На этом собрании, или встрече, мисс Мерстон подавала чай всем нам. Мне кажется, что это была ее идея, а также, что она делала попытку "сделать все возможное", чтобы понравиться тем студентам, которые будут на ее попечении в течение предстоящей зимы. Мы все слушали, как она и м-р Гурджиев обсуждали различные стороны функционирования Института - главным образом практические проблемы - распределение работы и т. д. - но единственным особым воспоминанием о той встрече было то, как мисс Мерстон обслуживала нас чаем. Вместо того, чтобы сидеть на одном месте, наливая чай и подавая его нам, она наливала каждую чашку стоя, а затем подносила ее каждому. Она имела, к несчастью для нее, физическую привычку - она была столь деликатной, в действительности, что это казалось своего рода изысканностью - слабо испускать "дух" каждый раз, как она наклонялась, подавая каждому его или ее чашку чая. Неизбежно происходил довольно слабый одиночный "выстрел", при котором она немедленно говорила: "Извините меня," и выпрямлялась.

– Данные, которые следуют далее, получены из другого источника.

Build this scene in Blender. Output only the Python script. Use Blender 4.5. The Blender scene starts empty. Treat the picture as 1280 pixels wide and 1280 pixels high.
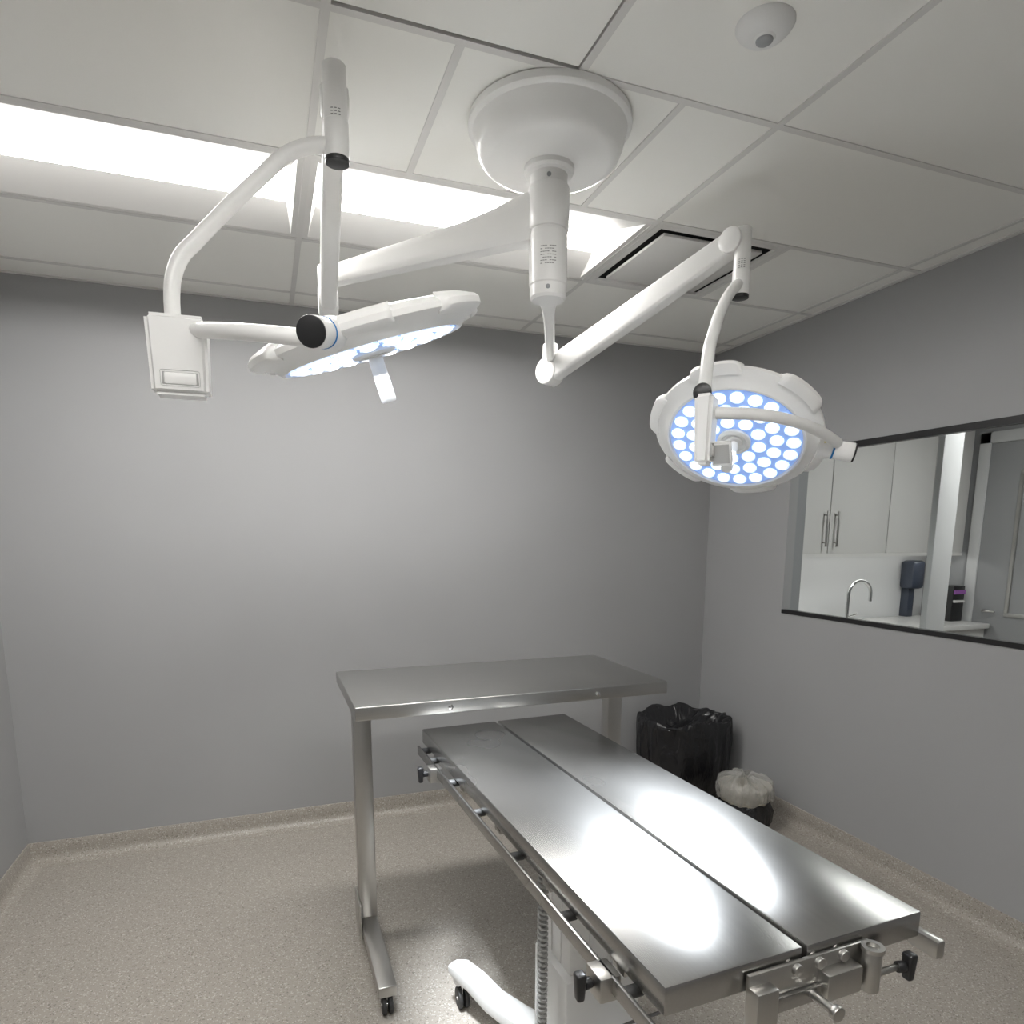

Все мы забавлялись и были смущены этим, но никто не забавлялся больше, чем Гурджиев. Он внимательно наблюдал за ней со слабой улыбкой на лице, и невозможно было не заметить, как все мы "прислушивались" к мисс Мерстон. Как будто не в состоянии контролировать себя больше, он начал говорить. Он сказал, что мисс Мерстон является особым человеком, со многими качествами, которые могли быть сразу не видны случайному зрителю. (Когда он хотел, он мог быть очень многословным и цветистым в английском языке). В качестве примера одного из ее качеств, он сослался на тот факт, что она имела совершенно исключительный способ обслуживания чаем. Это только мисс Мерстон подносила чай в сопровождении небольшого резкого "выстрела", подобно маленькой пушке. "Но так деликатно, так утонченно, - сказал он, - что необходимо быть бдительным и весьма восприимчивым, чтобы услышать его". Он продолжал отмечать, что мы должны заметить ее крайнюю воспитанность - она неизменно извинялась сама после каждого раза. Затем он сравнил эту ее "грацию" с другими светскими любезностями, заявив, что она была не только необычной, но даже большого мастерства, совершенно оригинальной.
Невозможно было не восхищаться самообладанием мисс Мерстон во время этого безжалостного бесконечного комментария о ее неудачной привычке. В то время как это был очевидный "пердеж", никто из нас не мог употребить, даже про себя, этого грубого слова. Так, как Гурджиев говорил об этом, привычка стала практически "внушающей любовь" нам, заставляла нас чувствовать симпатию и нежность к мисс Мерстон. "Окончательным результатом" этой безжалостной игры слов было то, что все мы почувствовали такую непосредственную, настоящую симпатию к мисс Мерстон, какой никто из нас не чувствовал прежде. Я часто удивлялся, как тогда так или иначе Гурджиев использовал эту незначительную слабость в непробиваемом на вид "панцире" мисс Мерстон для сведения ее с уровня строгого "директора" к более человеческому представлению в умах присутствовавших. Было определенно невозможно для нас принимать мисс Мерстон также серьезно с того времени; и было так же равно невозможно сильно не любить ее - она казалась, с того времени, даже более человечной и так же подверженной ошибкам. Что касается меня самого, я никогда не слышал деликатного "пукания" в своей жизни без того, чтобы это не сопровождалось в моем уме нежным воспоминанием о мисс Мерстон.
Я не буду теперь заявлять, что привычка мисс Мерстон заставила меня действительно полюбить ее, но она определенно привела близко к достижению цели. Именно время, когда мы были способны работать вместе без трудностей или враждебности, я приписываю ее привычке или, по крайней мере, моей памяти об этом. Для меня было и остается невозможным всем сердцем презирать любого, кто является, по какой-нибудь причине, комической фигурой. Это был трогательный аспект данной истории, и так как привычка является относительно всеобщей, мы неизбежно смеялись про себя так же, как и тогда, когда мы смеялись за ее спиной. Даже фраза, что мы всегда делали вещи "за ее спиной", немедленно, приобретала веселый оттенок. В действительности, ничего не могло быть более подходящим для нее. Даже одного ее "выстрела" или упоминания о них было достаточно, чтобы вызвать в нас взрывы смеха. И мы, как дети, конечно, отпускали подробные беспощадные шутки об устойчивости стен в ее комнате, разрушающихся от постоянного заградительного огня.